Grenlec makes strategic move

The owners of the island’s sole electricity company, GRENLEC has up the pressure on the Keith Mitchell-led New National Party (NNP) Government which has been battling the company since it was privatised by the 1990-95 Congress government of late Prime Minister Sir Nicholas Brathwaite.

The Grenada Private Power Limited (GPP), the 50% shareholder of Grenlec, along with GPP’s parent company, WRB Enterprises Inc. (WRB), on May 5 filed a request for arbitration with the International Centre for Settlement of Investment Disputes (ICSID), an arm of the Washigton-based World bank.

A Grenlec release said, “the purpose of this arbitration is to enforce the Government of Grenada’s contractual obligation to repurchase the 50% Grenlec shareholding that Government previously sold to GPP”.
GPP and WRB commenced the ICSID proceeding in follow-up to a formal share repurchase demand that it had submitted to Government on March 22.

The parent company submitted the repurchase demand pursuant to the Share Purchase Agreement (SPA) that Government, GPP and WRB entered into in conjunction with Government’s privatisation of Grenlec in 1994.

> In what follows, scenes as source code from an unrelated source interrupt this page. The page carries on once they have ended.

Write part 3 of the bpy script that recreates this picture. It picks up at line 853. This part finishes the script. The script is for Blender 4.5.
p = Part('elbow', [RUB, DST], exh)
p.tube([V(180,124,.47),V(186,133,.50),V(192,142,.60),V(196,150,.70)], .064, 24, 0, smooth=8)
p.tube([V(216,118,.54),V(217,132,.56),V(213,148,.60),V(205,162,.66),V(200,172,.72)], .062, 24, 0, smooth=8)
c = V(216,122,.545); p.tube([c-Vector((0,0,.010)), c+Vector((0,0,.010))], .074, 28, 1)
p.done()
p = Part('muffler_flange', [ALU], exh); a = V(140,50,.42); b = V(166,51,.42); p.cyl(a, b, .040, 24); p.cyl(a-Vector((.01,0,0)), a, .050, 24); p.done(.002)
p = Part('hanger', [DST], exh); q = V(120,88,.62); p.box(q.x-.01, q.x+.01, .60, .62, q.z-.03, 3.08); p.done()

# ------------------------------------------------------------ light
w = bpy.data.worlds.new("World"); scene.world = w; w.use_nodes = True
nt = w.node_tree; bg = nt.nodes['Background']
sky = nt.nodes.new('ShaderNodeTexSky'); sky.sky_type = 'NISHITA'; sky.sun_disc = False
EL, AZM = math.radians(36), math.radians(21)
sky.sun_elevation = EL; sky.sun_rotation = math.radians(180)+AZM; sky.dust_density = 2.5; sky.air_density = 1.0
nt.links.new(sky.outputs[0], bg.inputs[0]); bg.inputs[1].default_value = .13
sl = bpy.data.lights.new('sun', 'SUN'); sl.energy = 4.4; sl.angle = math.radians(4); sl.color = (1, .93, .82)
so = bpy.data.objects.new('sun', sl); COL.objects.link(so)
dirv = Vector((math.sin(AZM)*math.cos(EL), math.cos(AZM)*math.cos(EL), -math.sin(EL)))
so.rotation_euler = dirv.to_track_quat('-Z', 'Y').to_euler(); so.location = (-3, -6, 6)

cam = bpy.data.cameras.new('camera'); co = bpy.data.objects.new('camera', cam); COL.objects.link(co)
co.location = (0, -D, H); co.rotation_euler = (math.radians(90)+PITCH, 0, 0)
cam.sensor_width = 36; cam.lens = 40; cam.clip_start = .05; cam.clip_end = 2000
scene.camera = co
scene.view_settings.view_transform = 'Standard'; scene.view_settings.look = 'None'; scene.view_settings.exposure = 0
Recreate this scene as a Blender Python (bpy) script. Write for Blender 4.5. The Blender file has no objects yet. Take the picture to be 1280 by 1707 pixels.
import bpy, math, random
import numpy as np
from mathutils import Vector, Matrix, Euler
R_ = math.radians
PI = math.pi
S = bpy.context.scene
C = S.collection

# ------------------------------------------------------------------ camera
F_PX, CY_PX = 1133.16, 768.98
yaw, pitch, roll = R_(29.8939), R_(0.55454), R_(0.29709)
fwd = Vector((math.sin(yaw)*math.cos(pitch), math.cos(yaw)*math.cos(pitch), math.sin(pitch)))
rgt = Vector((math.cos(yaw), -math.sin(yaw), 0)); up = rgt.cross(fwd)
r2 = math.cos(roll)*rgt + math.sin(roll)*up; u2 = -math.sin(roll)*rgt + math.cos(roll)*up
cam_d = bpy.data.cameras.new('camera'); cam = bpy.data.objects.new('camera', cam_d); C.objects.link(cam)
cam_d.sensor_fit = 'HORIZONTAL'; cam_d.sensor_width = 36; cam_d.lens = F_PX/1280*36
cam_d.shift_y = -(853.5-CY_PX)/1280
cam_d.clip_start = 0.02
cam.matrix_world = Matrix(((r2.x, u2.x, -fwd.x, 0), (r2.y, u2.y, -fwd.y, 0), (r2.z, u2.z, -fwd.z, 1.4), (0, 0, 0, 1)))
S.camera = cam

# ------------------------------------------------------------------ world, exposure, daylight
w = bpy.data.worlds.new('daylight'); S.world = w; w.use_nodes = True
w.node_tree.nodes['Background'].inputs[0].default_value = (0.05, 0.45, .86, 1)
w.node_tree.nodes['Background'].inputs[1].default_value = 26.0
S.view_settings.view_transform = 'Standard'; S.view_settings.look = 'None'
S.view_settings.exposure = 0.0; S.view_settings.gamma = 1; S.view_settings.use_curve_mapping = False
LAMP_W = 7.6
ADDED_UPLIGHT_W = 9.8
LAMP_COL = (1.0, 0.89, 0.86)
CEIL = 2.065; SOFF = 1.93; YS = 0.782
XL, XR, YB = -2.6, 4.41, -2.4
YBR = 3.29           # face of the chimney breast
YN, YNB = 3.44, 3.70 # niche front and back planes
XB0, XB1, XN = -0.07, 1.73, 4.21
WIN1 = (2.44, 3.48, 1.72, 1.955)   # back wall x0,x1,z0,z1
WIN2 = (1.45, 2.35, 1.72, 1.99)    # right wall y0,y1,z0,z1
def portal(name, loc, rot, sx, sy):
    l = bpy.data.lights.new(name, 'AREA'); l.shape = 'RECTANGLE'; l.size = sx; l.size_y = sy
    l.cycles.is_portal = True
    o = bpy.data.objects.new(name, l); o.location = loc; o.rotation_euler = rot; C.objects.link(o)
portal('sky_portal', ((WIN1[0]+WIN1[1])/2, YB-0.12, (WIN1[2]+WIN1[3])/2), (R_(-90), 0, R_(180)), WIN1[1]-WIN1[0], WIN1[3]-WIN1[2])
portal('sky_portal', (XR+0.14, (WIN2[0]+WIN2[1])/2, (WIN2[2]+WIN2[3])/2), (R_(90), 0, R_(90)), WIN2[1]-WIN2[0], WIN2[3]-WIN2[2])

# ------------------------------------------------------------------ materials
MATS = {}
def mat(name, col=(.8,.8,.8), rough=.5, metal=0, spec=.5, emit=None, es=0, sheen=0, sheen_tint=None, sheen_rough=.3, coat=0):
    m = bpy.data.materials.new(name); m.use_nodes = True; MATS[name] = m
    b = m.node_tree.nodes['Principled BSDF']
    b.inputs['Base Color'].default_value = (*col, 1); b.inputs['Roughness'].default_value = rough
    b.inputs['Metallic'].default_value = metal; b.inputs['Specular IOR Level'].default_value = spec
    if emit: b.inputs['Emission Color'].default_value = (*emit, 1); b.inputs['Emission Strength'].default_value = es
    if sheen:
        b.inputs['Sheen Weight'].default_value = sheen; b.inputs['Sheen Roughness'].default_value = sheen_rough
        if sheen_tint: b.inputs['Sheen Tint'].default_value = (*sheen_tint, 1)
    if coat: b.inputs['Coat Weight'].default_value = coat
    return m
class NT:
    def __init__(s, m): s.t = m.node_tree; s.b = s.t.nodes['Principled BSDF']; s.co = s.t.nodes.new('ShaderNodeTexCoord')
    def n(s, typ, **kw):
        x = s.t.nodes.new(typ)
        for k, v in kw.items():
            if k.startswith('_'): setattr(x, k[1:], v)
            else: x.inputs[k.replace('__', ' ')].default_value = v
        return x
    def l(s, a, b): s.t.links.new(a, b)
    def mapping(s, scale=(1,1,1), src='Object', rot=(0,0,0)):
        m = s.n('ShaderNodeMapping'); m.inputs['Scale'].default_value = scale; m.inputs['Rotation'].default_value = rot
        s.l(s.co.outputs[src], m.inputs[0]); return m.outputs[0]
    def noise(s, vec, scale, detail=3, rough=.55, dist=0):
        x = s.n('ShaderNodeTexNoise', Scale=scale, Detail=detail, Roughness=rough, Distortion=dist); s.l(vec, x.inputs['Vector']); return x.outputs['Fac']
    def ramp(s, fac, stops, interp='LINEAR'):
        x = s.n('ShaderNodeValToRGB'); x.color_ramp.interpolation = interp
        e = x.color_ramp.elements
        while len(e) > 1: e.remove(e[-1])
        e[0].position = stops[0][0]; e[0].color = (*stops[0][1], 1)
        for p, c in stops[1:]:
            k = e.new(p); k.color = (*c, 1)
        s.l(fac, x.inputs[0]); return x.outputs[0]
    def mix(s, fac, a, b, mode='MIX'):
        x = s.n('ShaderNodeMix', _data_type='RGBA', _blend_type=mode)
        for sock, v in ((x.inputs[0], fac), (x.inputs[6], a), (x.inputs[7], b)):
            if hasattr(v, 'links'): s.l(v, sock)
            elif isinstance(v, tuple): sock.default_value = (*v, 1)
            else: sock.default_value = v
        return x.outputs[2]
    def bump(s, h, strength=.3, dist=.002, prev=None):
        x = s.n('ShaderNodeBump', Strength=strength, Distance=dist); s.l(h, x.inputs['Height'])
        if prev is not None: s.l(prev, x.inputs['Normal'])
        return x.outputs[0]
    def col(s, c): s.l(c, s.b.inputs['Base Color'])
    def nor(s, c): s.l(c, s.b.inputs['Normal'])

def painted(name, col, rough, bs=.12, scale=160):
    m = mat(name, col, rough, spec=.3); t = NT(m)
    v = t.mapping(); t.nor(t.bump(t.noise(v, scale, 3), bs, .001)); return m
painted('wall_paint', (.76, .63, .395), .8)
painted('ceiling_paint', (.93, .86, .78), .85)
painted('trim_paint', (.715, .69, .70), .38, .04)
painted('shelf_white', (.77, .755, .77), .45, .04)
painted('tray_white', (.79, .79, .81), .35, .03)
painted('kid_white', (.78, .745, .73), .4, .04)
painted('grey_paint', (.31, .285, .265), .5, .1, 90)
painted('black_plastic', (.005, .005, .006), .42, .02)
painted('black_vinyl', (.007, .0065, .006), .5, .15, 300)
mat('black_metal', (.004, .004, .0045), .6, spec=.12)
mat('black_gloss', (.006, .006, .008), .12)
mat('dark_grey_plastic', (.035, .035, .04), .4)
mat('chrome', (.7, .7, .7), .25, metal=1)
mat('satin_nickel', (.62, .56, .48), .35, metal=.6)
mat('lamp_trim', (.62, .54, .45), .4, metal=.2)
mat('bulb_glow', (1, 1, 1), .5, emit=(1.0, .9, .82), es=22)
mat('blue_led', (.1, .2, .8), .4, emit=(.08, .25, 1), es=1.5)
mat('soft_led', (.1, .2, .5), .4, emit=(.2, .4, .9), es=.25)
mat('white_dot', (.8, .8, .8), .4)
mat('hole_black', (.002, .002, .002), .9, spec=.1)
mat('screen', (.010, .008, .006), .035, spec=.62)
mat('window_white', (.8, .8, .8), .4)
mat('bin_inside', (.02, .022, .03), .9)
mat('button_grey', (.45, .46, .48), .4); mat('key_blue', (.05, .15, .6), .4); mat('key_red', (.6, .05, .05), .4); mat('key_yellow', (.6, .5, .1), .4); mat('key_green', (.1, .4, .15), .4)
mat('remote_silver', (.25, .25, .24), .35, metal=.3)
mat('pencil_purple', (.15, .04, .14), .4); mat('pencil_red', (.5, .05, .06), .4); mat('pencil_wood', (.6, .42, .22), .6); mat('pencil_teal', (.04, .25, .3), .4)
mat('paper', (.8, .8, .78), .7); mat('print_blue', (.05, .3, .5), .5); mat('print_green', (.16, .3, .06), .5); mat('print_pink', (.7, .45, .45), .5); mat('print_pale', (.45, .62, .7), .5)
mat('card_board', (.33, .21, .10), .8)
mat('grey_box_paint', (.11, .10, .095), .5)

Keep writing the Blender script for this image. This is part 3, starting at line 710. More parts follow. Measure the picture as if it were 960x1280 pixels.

The SPA requires this repurchase to be completed within thirty days following Government’s receipt of GPP’s repurchase demand.

The release said that given the fact that the cash-strapped Mitchell government has not made the mandated repurchase payment, GPP and WRB have “no alternative means for protecting their contract rights other than by pursuing the ICSID arbitration as dictated by the SPA”.

The release went on: “Despite these circumstances, GPP and WRB are open to comprehensive and collaborative negotiations with the Government to best serve Grenlec’s customers, shareholders and the people of Grenada.

The company’s position was further elaborated upon by Chairman & Managing Director of GPP, and President of WRB Enterprises, G. Robert Blanchard, Jr who also left the door open for a peaceful settement.

“During the past three years, Grenlec, GPP and WRB have made every possible effort to initiate good-faith, collaborative negotiations with Government focused on facilitating responsible and effective electricity sector reform in Grenada, and thereby avoiding the necessity of our taking legal action to protect our contractual rights,” he said.

“Unfortunately, Government has consistently elected to rebuff these efforts by the Grenlec team, opting instead to pursue a unilateral approach for restructuring every aspect of how Grenlec’s system should be owned, operated and regulated”, he added.

These unilateral actions, the company noted led to Government’s enactment of the Electricity Supply Act 2016 and the Public Utilities Regulatory Commission Act 2016, which took effect on August 1, 2016.

It said that these two Acts caused “substantial adverse operational and economic consequences for Grenlec, including (although by no means limited to) Government’s effective abrogation of the Grenlec licence that the SPA parties committed to establish as the central aspect of Grenlec’s privatisation in 1994”.

“This unilateral and injurious course of conduct has left GPP and WRB with no choice but to enforce their contractual repurchase rights in the manner dictated by the SPA”, it added.

According to Blanchard, his company is not interested in pulling out of Grenada and would like government to abide with its contractual obligation with Grenlec.

“We want to stress again that our decision to file an ICSID claim was not driven by GPP’s and WRB’s desire to exit Grenada. We always have been, and remain, dedicated to assuring that Grenlec operates a world-class utility system that provides reliable and efficient electricity service to the nation.

‘However, Government’s unilaterally-dictated course of action, implemented at odds with our agreed-upon and binding contractual arrangements, has left us with no other effective option.

“If, on the other hand, Government demonstrates in a tangible and meaningful manner that it now wishes to engage in comprehensive and truly collaborative negotiations with the Grenlec team, we remain willing to participate in those talks in an effort to best serve the interests of our customers, shareholders, employees, and people of Grenada.”

In accordance with the specific repurchase valuation requirements dictated by the SPA and set forth in Schedule II of the Electricity Supply Act of 1994, the repurchase demand for GPP’s 50% ownership interest in Grenlec amounts to EC$176.65 million.

The Mitchell-led government has already raised questions about the method used by Grenlec to arrive at the sum due for the shares.